◆ Problem description ◆
Please repeat all of the lines that follow, exactly as written.

◆ Scenes as source code ◆
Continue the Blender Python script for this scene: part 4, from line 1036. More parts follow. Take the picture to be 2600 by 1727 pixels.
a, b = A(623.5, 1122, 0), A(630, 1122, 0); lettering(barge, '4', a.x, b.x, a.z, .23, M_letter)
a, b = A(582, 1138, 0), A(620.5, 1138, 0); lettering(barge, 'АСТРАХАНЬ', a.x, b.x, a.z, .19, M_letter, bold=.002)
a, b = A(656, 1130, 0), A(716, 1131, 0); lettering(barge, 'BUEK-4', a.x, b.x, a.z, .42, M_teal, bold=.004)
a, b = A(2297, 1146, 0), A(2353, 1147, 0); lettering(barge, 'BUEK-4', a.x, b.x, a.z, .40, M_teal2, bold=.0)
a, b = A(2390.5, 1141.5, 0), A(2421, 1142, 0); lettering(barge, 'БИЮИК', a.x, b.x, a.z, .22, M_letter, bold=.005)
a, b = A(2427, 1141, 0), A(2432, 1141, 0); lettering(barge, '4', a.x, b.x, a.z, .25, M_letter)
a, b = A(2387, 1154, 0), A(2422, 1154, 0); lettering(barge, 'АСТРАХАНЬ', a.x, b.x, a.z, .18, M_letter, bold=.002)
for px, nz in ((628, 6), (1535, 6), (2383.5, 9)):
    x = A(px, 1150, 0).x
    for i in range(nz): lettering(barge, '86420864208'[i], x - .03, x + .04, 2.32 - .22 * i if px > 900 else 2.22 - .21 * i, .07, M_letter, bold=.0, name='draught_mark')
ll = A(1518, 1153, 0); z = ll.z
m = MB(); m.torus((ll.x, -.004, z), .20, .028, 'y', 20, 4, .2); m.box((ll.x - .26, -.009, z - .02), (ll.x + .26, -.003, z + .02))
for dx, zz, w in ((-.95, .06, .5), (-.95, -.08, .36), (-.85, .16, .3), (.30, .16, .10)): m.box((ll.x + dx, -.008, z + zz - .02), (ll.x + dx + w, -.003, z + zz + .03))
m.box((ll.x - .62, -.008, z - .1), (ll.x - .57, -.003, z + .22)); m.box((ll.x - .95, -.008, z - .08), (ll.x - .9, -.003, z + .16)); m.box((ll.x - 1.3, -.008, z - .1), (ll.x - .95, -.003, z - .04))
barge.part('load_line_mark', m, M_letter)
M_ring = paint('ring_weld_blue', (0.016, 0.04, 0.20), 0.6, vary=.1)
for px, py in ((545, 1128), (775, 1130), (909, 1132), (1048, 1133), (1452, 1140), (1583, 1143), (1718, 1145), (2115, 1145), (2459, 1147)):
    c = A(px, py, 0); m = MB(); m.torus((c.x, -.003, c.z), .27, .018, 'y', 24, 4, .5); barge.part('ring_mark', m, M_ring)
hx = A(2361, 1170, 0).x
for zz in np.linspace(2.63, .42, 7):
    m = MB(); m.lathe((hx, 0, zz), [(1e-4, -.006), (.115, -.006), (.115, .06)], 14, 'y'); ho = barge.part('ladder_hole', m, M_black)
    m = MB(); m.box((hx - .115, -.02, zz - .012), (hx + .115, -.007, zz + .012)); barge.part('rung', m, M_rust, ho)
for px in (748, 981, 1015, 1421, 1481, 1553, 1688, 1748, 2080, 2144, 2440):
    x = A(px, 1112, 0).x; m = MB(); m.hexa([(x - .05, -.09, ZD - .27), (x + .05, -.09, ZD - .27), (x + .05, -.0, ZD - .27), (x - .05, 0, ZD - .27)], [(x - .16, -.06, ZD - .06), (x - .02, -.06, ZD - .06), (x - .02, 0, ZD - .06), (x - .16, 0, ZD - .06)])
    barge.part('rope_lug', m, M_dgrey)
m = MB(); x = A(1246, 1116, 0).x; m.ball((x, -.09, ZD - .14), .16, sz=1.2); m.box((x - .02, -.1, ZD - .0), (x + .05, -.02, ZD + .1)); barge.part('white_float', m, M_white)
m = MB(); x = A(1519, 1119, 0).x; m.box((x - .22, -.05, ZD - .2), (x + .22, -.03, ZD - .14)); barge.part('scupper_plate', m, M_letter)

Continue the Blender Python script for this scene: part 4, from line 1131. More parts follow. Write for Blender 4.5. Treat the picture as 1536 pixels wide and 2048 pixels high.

◆ Complete response ◆
Continue the Blender Python script for this scene: part 4, from line 1036. More parts follow. Take the picture to be 2600 by 1727 pixels.
a, b = A(623.5, 1122, 0), A(630, 1122, 0); lettering(barge, '4', a.x, b.x, a.z, .23, M_letter)
a, b = A(582, 1138, 0), A(620.5, 1138, 0); lettering(barge, 'АСТРАХАНЬ', a.x, b.x, a.z, .19, M_letter, bold=.002)
a, b = A(656, 1130, 0), A(716, 1131, 0); lettering(barge, 'BUEK-4', a.x, b.x, a.z, .42, M_teal, bold=.004)
a, b = A(2297, 1146, 0), A(2353, 1147, 0); lettering(barge, 'BUEK-4', a.x, b.x, a.z, .40, M_teal2, bold=.0)
a, b = A(2390.5, 1141.5, 0), A(2421, 1142, 0); lettering(barge, 'БИЮИК', a.x, b.x, a.z, .22, M_letter, bold=.005)
a, b = A(2427, 1141, 0), A(2432, 1141, 0); lettering(barge, '4', a.x, b.x, a.z, .25, M_letter)
a, b = A(2387, 1154, 0), A(2422, 1154, 0); lettering(barge, 'АСТРАХАНЬ', a.x, b.x, a.z, .18, M_letter, bold=.002)
for px, nz in ((628, 6), (1535, 6), (2383.5, 9)):
    x = A(px, 1150, 0).x
    for i in range(nz): lettering(barge, '86420864208'[i], x - .03, x + .04, 2.32 - .22 * i if px > 900 else 2.22 - .21 * i, .07, M_letter, bold=.0, name='draught_mark')
ll = A(1518, 1153, 0); z = ll.z
m = MB(); m.torus((ll.x, -.004, z), .20, .028, 'y', 20, 4, .2); m.box((ll.x - .26, -.009, z - .02), (ll.x + .26, -.003, z + .02))
for dx, zz, w in ((-.95, .06, .5), (-.95, -.08, .36), (-.85, .16, .3), (.30, .16, .10)): m.box((ll.x + dx, -.008, z + zz - .02), (ll.x + dx + w, -.003, z + zz + .03))
m.box((ll.x - .62, -.008, z - .1), (ll.x - .57, -.003, z + .22)); m.box((ll.x - .95, -.008, z - .08), (ll.x - .9, -.003, z + .16)); m.box((ll.x - 1.3, -.008, z - .1), (ll.x - .95, -.003, z - .04))
barge.part('load_line_mark', m, M_letter)
M_ring = paint('ring_weld_blue', (0.016, 0.04, 0.20), 0.6, vary=.1)
for px, py in ((545, 1128), (775, 1130), (909, 1132), (1048, 1133), (1452, 1140), (1583, 1143), (1718, 1145), (2115, 1145), (2459, 1147)):
    c = A(px, py, 0); m = MB(); m.torus((c.x, -.003, c.z), .27, .018, 'y', 24, 4, .5); barge.part('ring_mark', m, M_ring)
hx = A(2361, 1170, 0).x
for zz in np.linspace(2.63, .42, 7):
    m = MB(); m.lathe((hx, 0, zz), [(1e-4, -.006), (.115, -.006), (.115, .06)], 14, 'y'); ho = barge.part('ladder_hole', m, M_black)
    m = MB(); m.box((hx - .115, -.02, zz - .012), (hx + .115, -.007, zz + .012)); barge.part('rung', m, M_rust, ho)
for px in (748, 981, 1015, 1421, 1481, 1553, 1688, 1748, 2080, 2144, 2440):
    x = A(px, 1112, 0).x; m = MB(); m.hexa([(x - .05, -.09, ZD - .27), (x + .05, -.09, ZD - .27), (x + .05, -.0, ZD - .27), (x - .05, 0, ZD - .27)], [(x - .16, -.06, ZD - .06), (x - .02, -.06, ZD - .06), (x - .02, 0, ZD - .06), (x - .16, 0, ZD - .06)])
    barge.part('rope_lug', m, M_dgrey)
m = MB(); x = A(1246, 1116, 0).x; m.ball((x, -.09, ZD - .14), .16, sz=1.2); m.box((x - .02, -.1, ZD - .0), (x + .05, -.02, ZD + .1)); barge.part('white_float', m, M_white)
m = MB(); x = A(1519, 1119, 0).x; m.box((x - .22, -.05, ZD - .2), (x + .22, -.03, ZD - .14)); barge.part('scupper_plate', m, M_letter)

Continue the Blender Python script for this scene: part 4, from line 1131. More parts follow. Write for Blender 4.5. Treat the picture as 1536 pixels wide and 2048 pixels high.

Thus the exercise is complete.